Oral Exercise. Tell your classmates what you think you will be doing during the coming summer vacation. Perhaps the following questions will help you:
1. What games do you think you will play during the summer?
2. Shall you go to any city parks? What can you see and do there?
3. Shall you go swimming or boating? Shall you go on a picnic to a pleasant place?
4. Shall you go to the public library?
5. Shall you take a trip away from home?
Earlier in this book you read about fairies. You know what wonderful things they can do. They can make wishes come true. If a fairy came to your schoolroom and spoke to you and your classmates, you might be very much surprised. But you would be still more surprised if the fairy stood before the class, perhaps on the top of the teacher's desk where all could see, and made this little speech in a tiny but musical voice:
Boys and girls, I have been very glad all the year to see you having such good times together in this room. I think that young folks who enjoy school as much as you do should have a very pleasant vacation too.

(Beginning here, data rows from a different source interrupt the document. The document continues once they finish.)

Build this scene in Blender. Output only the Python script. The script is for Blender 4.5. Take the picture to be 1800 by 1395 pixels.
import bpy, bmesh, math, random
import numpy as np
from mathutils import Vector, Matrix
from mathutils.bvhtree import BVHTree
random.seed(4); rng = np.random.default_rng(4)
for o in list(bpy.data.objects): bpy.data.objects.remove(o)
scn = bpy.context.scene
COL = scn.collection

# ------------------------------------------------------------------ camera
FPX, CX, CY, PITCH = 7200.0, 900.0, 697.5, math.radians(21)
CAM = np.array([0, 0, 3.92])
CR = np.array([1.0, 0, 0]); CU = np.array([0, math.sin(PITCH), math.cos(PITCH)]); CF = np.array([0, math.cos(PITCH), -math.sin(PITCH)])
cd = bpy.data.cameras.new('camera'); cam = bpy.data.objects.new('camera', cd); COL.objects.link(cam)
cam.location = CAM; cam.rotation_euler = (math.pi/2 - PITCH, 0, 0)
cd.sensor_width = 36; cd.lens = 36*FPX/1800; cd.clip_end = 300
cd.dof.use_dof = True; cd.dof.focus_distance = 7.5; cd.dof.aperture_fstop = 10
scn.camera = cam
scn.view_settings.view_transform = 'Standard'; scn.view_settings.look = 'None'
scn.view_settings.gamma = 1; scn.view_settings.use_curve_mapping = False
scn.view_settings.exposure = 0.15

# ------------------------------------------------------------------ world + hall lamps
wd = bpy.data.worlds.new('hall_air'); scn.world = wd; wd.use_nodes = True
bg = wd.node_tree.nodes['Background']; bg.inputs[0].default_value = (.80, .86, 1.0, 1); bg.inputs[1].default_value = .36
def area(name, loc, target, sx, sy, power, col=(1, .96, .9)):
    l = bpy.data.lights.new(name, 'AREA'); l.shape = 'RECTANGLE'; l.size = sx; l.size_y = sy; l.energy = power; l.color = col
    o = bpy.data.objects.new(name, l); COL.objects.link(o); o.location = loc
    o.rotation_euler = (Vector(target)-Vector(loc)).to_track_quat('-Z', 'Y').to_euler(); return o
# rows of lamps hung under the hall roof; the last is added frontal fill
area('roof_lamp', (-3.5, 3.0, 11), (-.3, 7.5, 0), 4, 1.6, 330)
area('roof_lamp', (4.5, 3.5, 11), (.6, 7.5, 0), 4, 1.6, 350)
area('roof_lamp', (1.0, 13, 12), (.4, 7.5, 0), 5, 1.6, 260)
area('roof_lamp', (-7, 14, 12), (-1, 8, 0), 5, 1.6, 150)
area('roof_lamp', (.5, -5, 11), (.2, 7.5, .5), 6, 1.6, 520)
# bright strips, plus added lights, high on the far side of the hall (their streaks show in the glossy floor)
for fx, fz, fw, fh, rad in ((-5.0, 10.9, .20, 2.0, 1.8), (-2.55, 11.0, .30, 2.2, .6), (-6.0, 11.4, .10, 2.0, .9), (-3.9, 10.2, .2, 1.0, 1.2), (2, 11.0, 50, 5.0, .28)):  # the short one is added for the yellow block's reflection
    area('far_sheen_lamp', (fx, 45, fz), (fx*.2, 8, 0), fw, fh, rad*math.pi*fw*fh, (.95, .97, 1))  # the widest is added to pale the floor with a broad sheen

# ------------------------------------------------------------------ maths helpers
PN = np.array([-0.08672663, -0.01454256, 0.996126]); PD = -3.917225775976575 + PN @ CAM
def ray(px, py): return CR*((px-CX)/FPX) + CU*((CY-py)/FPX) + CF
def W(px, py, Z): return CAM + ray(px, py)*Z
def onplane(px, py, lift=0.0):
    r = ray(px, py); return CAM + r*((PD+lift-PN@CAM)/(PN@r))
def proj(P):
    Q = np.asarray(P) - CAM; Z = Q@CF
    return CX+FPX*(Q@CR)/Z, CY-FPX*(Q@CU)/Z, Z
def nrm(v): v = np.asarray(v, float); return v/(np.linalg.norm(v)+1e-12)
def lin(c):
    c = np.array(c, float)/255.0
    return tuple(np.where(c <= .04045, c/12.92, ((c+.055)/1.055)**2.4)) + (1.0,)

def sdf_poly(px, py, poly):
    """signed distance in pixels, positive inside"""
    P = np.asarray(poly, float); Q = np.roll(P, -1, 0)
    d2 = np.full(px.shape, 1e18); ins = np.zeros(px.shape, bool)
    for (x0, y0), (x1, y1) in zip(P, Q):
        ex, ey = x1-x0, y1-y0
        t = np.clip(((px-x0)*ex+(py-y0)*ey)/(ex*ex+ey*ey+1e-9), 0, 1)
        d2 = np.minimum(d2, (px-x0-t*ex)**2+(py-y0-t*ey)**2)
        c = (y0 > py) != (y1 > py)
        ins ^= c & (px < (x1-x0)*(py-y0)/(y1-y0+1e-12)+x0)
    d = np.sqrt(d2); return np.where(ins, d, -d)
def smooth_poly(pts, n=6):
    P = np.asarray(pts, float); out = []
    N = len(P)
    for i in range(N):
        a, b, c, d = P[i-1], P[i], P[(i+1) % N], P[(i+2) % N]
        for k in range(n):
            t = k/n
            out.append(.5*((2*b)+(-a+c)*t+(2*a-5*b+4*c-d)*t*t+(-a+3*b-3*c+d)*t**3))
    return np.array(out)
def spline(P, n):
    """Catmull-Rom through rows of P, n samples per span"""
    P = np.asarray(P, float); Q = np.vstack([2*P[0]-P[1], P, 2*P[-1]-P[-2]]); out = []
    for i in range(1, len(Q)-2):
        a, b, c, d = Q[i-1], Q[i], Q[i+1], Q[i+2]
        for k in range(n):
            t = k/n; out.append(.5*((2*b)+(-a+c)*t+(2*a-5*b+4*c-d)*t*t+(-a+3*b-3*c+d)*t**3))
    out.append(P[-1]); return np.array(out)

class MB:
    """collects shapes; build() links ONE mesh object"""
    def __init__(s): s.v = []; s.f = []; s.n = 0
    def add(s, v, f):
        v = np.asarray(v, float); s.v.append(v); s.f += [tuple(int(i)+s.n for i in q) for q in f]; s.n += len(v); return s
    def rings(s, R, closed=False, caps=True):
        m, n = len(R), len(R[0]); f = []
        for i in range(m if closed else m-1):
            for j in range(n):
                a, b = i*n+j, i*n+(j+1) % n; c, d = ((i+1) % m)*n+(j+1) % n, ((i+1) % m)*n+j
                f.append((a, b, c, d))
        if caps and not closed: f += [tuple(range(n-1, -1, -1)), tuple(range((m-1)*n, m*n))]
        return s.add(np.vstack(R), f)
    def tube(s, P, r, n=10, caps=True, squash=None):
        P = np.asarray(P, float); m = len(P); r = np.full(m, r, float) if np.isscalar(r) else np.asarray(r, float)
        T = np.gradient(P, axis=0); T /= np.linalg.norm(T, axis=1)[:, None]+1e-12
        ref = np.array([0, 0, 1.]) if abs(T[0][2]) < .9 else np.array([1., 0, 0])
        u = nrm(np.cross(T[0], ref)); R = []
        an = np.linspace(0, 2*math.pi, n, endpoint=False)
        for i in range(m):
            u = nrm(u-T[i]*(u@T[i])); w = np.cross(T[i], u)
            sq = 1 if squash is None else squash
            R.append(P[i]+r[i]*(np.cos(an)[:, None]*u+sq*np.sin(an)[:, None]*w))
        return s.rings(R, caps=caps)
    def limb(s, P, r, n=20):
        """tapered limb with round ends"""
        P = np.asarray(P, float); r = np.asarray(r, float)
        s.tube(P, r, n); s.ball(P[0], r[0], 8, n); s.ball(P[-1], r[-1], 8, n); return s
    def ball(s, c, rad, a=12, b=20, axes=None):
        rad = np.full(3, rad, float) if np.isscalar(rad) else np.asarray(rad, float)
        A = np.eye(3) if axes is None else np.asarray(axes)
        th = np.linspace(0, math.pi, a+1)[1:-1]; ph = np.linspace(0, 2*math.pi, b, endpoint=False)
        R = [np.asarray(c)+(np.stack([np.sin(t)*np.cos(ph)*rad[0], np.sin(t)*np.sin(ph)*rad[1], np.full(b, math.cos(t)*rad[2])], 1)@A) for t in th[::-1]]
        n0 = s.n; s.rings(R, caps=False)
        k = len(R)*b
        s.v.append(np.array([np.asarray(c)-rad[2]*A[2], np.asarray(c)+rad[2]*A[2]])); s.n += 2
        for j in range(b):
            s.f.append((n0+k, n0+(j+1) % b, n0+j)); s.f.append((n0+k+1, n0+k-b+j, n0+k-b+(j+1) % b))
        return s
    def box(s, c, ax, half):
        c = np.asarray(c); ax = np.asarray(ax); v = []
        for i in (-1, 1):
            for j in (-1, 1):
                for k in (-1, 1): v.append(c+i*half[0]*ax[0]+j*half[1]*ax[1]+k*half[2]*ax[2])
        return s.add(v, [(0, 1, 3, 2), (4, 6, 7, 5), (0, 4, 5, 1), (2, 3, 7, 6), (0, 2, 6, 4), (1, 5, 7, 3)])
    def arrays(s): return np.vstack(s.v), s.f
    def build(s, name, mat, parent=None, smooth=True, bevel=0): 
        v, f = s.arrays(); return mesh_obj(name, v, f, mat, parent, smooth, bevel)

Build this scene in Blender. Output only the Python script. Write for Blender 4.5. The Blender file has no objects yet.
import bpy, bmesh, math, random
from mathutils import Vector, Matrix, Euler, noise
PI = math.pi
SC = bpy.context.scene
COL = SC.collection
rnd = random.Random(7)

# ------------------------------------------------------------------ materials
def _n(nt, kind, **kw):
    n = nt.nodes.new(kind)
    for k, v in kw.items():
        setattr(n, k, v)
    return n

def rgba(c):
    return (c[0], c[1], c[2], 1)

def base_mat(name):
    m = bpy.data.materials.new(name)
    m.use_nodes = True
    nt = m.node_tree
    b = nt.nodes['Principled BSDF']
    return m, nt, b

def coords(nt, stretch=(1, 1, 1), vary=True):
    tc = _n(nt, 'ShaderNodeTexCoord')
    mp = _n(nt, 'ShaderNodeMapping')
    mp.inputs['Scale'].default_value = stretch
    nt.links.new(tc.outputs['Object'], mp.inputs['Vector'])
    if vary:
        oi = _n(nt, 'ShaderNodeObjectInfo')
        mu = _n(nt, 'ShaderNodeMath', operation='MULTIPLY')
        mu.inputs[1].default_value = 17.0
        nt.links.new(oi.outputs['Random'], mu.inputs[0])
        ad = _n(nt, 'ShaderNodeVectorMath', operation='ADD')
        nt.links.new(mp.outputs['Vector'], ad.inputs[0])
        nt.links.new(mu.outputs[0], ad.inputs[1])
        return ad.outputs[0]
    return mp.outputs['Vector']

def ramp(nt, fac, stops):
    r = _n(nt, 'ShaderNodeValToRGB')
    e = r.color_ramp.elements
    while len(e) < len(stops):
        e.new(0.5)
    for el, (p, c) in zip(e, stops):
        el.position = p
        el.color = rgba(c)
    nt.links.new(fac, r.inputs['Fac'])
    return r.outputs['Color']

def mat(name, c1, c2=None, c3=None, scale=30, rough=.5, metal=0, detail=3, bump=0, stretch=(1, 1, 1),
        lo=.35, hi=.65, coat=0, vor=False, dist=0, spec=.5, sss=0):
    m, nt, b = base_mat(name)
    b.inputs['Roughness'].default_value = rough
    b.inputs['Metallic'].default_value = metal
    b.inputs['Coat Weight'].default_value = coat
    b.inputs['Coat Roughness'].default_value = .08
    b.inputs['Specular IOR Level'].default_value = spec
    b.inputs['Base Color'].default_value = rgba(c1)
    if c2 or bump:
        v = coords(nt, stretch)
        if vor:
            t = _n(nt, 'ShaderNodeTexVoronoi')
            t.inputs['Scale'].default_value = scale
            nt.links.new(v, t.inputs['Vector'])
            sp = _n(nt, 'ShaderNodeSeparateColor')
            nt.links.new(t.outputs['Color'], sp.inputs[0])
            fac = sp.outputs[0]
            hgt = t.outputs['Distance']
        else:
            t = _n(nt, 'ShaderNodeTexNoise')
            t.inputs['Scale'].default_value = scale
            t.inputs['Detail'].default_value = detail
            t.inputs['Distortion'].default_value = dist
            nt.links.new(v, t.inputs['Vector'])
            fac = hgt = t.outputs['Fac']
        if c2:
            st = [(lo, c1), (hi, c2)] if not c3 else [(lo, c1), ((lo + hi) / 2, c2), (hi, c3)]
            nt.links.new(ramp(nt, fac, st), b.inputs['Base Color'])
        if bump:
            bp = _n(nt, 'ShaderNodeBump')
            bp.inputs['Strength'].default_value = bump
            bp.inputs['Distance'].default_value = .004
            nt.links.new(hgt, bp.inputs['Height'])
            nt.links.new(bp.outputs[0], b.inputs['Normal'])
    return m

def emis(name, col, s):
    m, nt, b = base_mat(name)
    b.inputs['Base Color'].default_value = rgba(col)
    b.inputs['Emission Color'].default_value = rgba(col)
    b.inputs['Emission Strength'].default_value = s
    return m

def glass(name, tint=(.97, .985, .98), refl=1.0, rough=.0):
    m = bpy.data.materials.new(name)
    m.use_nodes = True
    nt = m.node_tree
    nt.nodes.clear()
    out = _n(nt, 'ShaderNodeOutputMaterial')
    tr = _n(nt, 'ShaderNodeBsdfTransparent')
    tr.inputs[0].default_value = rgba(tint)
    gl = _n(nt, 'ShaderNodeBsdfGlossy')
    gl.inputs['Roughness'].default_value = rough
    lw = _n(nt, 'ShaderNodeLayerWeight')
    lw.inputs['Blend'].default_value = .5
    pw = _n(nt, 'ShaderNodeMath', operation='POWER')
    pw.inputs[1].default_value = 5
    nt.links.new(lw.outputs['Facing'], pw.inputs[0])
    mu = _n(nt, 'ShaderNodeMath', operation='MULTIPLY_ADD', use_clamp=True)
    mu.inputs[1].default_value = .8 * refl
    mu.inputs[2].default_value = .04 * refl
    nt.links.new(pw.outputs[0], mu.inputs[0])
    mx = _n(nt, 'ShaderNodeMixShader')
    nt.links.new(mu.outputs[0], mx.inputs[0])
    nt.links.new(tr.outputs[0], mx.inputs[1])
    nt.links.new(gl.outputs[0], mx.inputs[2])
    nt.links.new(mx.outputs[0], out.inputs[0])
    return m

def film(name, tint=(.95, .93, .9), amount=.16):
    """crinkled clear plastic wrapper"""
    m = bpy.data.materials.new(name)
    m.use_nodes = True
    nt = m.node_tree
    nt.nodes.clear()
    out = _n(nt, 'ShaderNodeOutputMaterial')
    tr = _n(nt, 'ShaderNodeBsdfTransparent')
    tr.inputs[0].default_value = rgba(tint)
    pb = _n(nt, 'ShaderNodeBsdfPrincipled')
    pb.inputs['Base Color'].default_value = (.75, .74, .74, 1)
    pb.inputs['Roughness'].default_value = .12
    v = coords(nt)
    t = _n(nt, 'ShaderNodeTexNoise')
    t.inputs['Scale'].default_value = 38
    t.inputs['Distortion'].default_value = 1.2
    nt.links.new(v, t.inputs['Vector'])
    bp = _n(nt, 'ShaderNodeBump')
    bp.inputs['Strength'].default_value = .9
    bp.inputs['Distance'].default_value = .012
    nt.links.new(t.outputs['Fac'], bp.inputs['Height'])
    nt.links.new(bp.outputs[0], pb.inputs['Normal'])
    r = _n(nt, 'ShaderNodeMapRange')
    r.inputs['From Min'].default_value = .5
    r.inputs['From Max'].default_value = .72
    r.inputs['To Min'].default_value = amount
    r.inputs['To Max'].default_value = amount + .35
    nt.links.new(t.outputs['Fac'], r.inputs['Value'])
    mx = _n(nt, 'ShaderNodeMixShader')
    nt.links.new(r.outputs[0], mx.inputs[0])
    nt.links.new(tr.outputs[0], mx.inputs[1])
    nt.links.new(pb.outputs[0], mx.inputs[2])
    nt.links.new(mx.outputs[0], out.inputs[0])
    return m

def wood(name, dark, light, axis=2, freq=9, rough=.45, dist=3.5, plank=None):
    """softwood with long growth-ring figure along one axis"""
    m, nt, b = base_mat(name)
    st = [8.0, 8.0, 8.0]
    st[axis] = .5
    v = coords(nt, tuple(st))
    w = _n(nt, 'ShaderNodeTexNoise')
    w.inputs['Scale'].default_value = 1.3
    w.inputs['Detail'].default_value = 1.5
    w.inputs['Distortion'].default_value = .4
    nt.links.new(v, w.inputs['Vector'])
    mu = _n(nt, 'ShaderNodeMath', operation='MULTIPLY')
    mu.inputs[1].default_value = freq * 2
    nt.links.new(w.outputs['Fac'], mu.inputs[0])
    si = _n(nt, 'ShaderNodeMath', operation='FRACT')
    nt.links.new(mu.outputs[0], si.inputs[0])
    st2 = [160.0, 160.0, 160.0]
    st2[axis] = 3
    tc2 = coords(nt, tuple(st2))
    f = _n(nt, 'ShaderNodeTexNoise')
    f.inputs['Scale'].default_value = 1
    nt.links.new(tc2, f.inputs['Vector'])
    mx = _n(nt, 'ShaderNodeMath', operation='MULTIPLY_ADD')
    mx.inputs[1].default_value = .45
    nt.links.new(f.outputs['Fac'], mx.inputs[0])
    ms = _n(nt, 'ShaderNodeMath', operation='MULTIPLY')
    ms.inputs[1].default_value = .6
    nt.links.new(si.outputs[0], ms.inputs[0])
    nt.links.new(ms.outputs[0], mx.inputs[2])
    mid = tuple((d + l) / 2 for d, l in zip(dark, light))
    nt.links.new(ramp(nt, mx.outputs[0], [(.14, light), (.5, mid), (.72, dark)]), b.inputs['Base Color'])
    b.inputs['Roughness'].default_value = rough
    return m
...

As you see, I have brought my magic wand with me. Watch me as I wave it in the air. Yes, I am waving it more than once. I want to make a ring in the air for every boy and girl in the class. There, I have done it. Now each of you may have a wish, just as Peter was given a wish by the strange little old man. Each of you may wish a summer vacation exactly as he would like it best. All these wishes will come true.
Some of you boys will probably wish for a trip to the moon in a magic airplane. The trip is yours the moment you speak your wish. Some of you girls will probably wish to spend the two summer months in fairyland. Your wish, too, will come true.
Now I must say good-bye. Before I leave I shall make one more circle in the air with my wand. For whom is this? It is for the teacher. When the wishing begins, the teacher must have a wish, too.
When the fairy left the room, the planning and wishing would begin. Each pupil would probably have a wish very different from that of his classmates. Some of the plans and wishes would be very interesting. It would be fun to hear them all.
Oral Exercise. Tell your classmates how you would like to spend the long summer vacation if you could spend it any way you wished.[83]